Promotion for the unearthing has it that the failed 1969 tuner is Herman's favorite among his tuneful and beloved output. (Didn't he say the same thing when gearing up for the local Mack & Mabel revival some years back?) He's on record as believing the problem 44 years ago was its being overblown for Broadway presentation. All along, he maintains, he intended it as a chamber piece.

(It was going into a Broadway house. Angela Lansbury, just out of Mame, was the star. What did he think was going to happen?)

Ok, now in a new David Thompson version, it's a chamber piece directed and choreographed methodically by Gillian Lynne. Guess what? It's no better than it ever was. (Is it worse? Maybe.) What it has going for it in the current incarnation are the same couple of strong Herman songs it always had -- "Kiss Her Now," "And I Was Beautiful" and the intensifying Francophilic waltz, "I Don't Want to Know."

Betty Buckley, who's played this town before, is back to take on Jean Giraudoux's Madwoman of Chaillot, as adapted by Maurice Valency, but in the tale of a supposed madwoman triumphing over corporate corruption in post-World War II Paris, she's nowhere near the top of her form.

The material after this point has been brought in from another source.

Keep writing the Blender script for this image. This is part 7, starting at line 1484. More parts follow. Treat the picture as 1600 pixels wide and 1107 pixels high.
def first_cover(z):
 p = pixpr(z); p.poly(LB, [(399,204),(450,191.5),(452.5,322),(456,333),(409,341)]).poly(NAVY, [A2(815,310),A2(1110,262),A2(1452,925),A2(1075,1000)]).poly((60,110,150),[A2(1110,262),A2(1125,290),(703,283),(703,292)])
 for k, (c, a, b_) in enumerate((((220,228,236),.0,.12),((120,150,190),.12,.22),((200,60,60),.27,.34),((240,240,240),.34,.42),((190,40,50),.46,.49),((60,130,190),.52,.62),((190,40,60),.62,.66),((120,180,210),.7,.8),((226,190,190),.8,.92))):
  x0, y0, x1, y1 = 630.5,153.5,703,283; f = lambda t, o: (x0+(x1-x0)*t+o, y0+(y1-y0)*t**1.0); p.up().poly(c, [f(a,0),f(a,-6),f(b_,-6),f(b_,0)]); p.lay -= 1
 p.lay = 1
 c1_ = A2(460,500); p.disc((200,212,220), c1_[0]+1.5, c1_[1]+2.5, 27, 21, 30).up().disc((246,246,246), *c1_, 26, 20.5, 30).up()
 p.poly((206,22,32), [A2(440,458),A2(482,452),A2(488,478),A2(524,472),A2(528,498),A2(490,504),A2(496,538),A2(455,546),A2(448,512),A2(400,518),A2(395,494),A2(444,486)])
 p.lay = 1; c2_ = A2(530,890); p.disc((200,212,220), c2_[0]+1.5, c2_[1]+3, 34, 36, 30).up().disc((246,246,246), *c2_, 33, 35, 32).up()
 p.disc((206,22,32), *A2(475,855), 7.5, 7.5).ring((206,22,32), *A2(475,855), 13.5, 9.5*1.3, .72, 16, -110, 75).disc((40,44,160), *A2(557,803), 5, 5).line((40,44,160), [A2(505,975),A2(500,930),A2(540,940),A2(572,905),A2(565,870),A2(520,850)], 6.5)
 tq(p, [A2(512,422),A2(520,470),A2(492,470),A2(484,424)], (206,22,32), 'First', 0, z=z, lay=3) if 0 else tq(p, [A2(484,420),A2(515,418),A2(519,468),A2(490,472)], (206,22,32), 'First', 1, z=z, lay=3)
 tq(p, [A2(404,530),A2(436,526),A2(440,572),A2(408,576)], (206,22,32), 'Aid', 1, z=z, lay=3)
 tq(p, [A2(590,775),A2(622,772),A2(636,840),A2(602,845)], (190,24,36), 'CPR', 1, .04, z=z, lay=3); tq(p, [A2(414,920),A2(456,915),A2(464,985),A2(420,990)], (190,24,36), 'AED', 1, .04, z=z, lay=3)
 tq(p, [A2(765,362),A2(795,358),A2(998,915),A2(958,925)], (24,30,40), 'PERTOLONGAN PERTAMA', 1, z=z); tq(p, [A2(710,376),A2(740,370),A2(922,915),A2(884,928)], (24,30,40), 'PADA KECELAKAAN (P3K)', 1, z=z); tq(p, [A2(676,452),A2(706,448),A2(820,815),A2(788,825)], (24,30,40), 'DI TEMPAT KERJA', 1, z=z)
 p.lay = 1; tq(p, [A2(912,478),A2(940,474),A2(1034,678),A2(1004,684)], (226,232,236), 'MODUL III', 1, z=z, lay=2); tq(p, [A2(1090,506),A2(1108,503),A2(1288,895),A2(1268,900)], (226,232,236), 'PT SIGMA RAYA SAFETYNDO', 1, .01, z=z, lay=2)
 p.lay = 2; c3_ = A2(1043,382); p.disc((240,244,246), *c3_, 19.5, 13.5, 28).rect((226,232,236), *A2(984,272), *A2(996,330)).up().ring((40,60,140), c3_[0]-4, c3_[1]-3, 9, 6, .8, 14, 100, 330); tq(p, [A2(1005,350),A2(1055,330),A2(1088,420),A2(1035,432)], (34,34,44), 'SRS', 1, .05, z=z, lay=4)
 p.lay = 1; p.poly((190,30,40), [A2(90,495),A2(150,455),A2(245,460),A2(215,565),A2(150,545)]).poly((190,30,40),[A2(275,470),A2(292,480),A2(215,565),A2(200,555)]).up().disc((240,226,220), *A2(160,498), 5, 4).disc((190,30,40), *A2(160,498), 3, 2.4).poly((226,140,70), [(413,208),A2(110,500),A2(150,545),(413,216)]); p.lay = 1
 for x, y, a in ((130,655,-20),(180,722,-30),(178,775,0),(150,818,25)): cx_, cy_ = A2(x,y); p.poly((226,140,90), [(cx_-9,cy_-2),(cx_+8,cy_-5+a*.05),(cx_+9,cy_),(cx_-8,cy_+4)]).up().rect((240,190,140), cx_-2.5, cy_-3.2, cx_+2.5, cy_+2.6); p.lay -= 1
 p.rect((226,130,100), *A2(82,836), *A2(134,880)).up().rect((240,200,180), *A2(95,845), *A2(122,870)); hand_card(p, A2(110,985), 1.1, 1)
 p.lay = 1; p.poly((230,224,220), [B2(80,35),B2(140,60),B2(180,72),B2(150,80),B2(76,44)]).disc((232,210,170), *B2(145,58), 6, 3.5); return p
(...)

The temptation is to say that Buckley appears to be not so much mad (in the loony-bin sense) as bad (in the unsatisfactory sense). For starters, her voice isn't what it once was, and she definitely gives the impression she's aware of the modest erosion. Perhaps it's more appropriate to report that Buckley -- at her best when portraying domineering women -- and this role -- calling for the kind of daft behavior previous Countess Aurelia interpreter Lansbury conjured with ease -- are not well matched. Anything more, you don't want to know.